> DATA EXCERPT
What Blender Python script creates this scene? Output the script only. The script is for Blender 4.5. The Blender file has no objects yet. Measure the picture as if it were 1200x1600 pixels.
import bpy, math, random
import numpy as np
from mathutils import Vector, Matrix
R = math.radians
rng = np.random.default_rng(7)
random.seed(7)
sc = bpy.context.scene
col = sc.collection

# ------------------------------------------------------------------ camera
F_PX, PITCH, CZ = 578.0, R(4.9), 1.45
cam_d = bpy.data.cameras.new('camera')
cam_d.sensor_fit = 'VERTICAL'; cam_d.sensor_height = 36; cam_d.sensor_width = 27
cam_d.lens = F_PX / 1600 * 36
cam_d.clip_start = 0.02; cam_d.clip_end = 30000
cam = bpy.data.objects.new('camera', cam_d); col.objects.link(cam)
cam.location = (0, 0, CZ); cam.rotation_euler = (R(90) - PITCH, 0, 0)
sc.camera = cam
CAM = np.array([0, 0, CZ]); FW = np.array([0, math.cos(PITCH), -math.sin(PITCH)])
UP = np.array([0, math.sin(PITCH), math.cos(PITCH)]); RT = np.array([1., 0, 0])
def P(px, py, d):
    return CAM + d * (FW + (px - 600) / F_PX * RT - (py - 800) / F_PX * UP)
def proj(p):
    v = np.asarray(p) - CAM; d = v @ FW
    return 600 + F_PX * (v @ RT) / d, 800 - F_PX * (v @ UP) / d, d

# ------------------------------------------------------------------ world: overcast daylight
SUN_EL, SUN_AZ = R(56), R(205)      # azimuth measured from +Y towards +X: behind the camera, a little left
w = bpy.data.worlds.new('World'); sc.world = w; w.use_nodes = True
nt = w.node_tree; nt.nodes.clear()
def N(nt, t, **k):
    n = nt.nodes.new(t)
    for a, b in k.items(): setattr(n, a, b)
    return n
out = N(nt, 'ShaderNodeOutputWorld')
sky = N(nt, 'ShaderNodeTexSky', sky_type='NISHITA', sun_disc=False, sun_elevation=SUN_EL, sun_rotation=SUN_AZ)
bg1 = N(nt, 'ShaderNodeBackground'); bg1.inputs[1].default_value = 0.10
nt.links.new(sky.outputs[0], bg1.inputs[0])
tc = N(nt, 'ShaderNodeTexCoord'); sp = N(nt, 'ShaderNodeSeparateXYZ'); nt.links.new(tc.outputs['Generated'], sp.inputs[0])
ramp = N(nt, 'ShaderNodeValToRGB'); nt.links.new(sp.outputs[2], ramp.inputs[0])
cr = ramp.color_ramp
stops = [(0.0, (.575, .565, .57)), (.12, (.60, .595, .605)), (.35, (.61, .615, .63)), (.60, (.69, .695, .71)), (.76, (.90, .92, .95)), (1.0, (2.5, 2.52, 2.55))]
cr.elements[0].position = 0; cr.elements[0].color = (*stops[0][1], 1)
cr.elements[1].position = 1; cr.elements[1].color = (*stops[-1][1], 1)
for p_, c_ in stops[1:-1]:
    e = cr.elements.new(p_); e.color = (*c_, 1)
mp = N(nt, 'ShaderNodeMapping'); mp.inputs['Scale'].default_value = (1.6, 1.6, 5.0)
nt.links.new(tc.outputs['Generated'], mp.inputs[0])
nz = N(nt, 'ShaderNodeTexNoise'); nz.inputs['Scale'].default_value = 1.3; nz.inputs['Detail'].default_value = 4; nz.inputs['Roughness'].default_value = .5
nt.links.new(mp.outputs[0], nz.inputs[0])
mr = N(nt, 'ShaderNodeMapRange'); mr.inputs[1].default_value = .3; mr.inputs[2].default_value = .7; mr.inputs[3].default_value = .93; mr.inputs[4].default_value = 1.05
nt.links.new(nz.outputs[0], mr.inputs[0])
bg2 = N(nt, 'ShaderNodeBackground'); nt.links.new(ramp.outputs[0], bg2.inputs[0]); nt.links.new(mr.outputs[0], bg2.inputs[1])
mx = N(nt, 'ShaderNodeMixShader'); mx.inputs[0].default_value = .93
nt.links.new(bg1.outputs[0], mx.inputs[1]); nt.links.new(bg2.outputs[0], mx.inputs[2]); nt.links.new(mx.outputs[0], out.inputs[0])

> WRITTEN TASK
Exactly as they appear, please write out the lines from the opening of the listing above down to the line containing "col = sc.collection", with both end lines included.

> RESULT OF THIS EXERCISE
What Blender Python script creates this scene? Output the script only. The script is for Blender 4.5. The Blender file has no objects yet. Measure the picture as if it were 1200x1600 pixels.
import bpy, math, random
import numpy as np
from mathutils import Vector, Matrix
R = math.radians
rng = np.random.default_rng(7)
random.seed(7)
sc = bpy.context.scene
col = sc.collection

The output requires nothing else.